As talks in Bonn continue this month on a new global treaty to address emissions, many developing nations and those most vulnerable to climate change have expressed disappointment that the EU has not increased its own greenhouse gas targets.
Eickhout said he is confident that the next attempt to vote through modified reforms for the carbon market will be successful and that will kick start a more positive shift in Europe’s position.
“The situation will rapidly change as well. The Germans are not present in the debate, that will change when they have their elections in September.
“The new IPCC [climate science] report will be out around the same time, that will help to put the discussion back on the table. Shale gas hype is already receding in the US where gas prices have started going up and investors in shale in Poland have been pulling out,” claimed Eickhout.
“All these factors will change the mood but at this stage it is very difficult.
“These are the most difficult times but still Europe wants to deliver a 2030 climate and energy package.
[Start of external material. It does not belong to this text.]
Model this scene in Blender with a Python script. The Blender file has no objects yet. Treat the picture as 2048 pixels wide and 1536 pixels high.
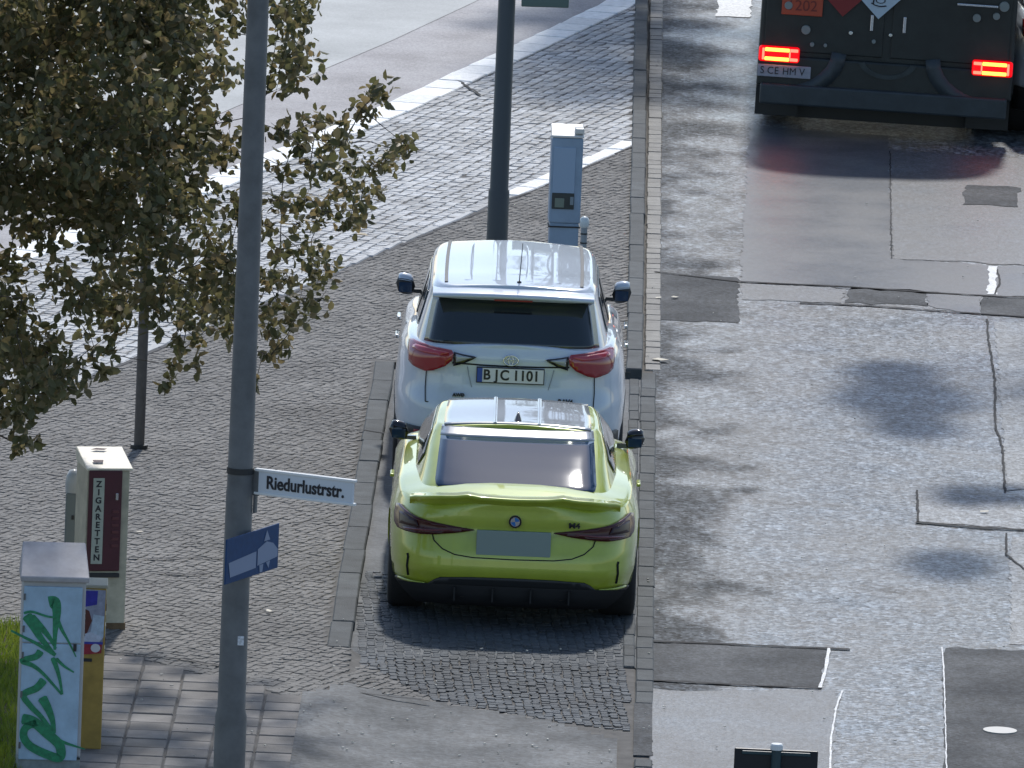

It isn’t deterred, that is important.”
European leaders are expected to start ratifying the amendment to the Kyoto Protocol agreed in Doha that extends the emissions reduction treaty till 2020.
Those with binding commitments under Kyoto, including the EU, will also ratchet up their emission reduction targets during a review process in 2014.
So far the UAE is the only country to have ratified the Doha amendment with Malta understood to be on the brink of becoming the first EU member state to do so.
China and the USA
As the Presidents of China and the USA meet in California this week, it is expected that more details will emerge of a climate partnership between the two.
“There is a danger Europe could be left behind. The USA and China moved together in Copenhagen, on that occasion it was not very successful, perhaps it was from their perspective,” said Eickhout adding that while Europe has put its focus on internal matters, it has been missing global developments.
“There is still this view in Europe that we are leading. That’s not the case anymore. Europe needs to wake up, the world is changing.
“Some will say let others take the lead but this is the moment for Europe to get its act together and step in. If we leave it to China and the USA we will never get a binding agreement. If the US and China have one thing in common, its that they hate the UN.”